Pero Mescal también aclarar que toda la oscuridad y el desamor están al servicio de algo muy hermoso, algo muy innato de la condición humana. Qué revelador es recordar que Shakespeare era un hombre de familia, un esposo, un padre, un hijo. Qué fascinante es pensar en los Beatles como una historia de amor. ¿Qué es la pérdida sino la medida del amor? ¿Qué es el anhelo sino una forma de cariño? Y, ¿no es eso lo importante? Que la profundidad es suya, y puede ser grande o puede ser mala, pero es profundamente preciada para él: esa alquimia misteriosa es lo que hay que proteger. “Es muy difícil conservar cualquier tipo de misterio”, comenta. “Y creo que, de todas las formas de arte, [la actuación] es la más importante para eso”.

De vuelta en el bar, Mescal pide otra ronda. La pequeña sala ha empezado a llenarse (“Han llegado los bros financieros”, dice Mescal, sonriendo. “¡Vamos, chicos!”). Una banda de tres miembros se dispuso junto a una pared: una mujer toca el contrabajo, un chico la guitarra eléctrica y otro una pequeña batería.

“¡Es una canción de los Beatles!”, anuncia Mescal de repente, tras cuatro notas de un nuevo tema. Canta con una expresión tranquila. “¿Sabes lo más loco? La mayoría de la gente aquí puede que reconozca la canción, pero quizá no sepan que es de los Beatles. ¡Se llama ‘And I Love Her’! ¡Es una canción de Paul y John! I’ll give you her, and I love herrrrrrrr”.

El actor se da la vuelta y mira con ojos brillantes a la banda. “Mira cómo están encontrando cosas ahora”, me dice, inclinándose hacia atrás y señalando los instrumentos. “Están haciendo una transición y él está mirando las manos de ella, ¿ves? Está mirando sus manos. Está averiguando cuál es el acorde”. Hay algo extasiado en el movimiento de cabeza de Mescal. “Me encantaría poder tocar música así”.
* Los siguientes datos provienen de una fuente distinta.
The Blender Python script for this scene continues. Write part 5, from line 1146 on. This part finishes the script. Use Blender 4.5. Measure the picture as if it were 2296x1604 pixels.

¿Cuántas copas hemos tomado ya? ¿Tres? ¿Cuatro? La sala está cargada por el calor, la multitud, las cuerdas y el tambor, y de alguna manera ahora estamos hablando de Merrily We Roll Along, el musical de Steven Sondheim que Richard Linklater está adaptando con Mescal. “Me gusta más Sondheim que el teatro musical”, suspira Mescal. “Sondheim, Shakespeare y los Beatles. ¡Genios!”.

Busca a tientas en su teléfono. “¿Cuál es la canción de John Wilkes Booth?”. Finalmente, encuentra la banda sonora de Assassins de Sondheim y ambos inclinamos la cabeza sobre el pequeño altavoz, con la boca de Mescal formando una pequeña O de asombro. “It takes a lot of men to make a guuuuuuun!”, canta. “Huuuundrrreds! Many men to make a guuuuuun”.

Es decir, escuchen eso. Qué musical, ¿eh? ¿Quién no querría estar en uno así? Tan grandioso, tan triste. Tan lleno de anhelo. “It takes a lot of men to make a guuuuuuun!”. La voz de Mescal es profunda y temblorosa. La alegría en su rostro es exquisita.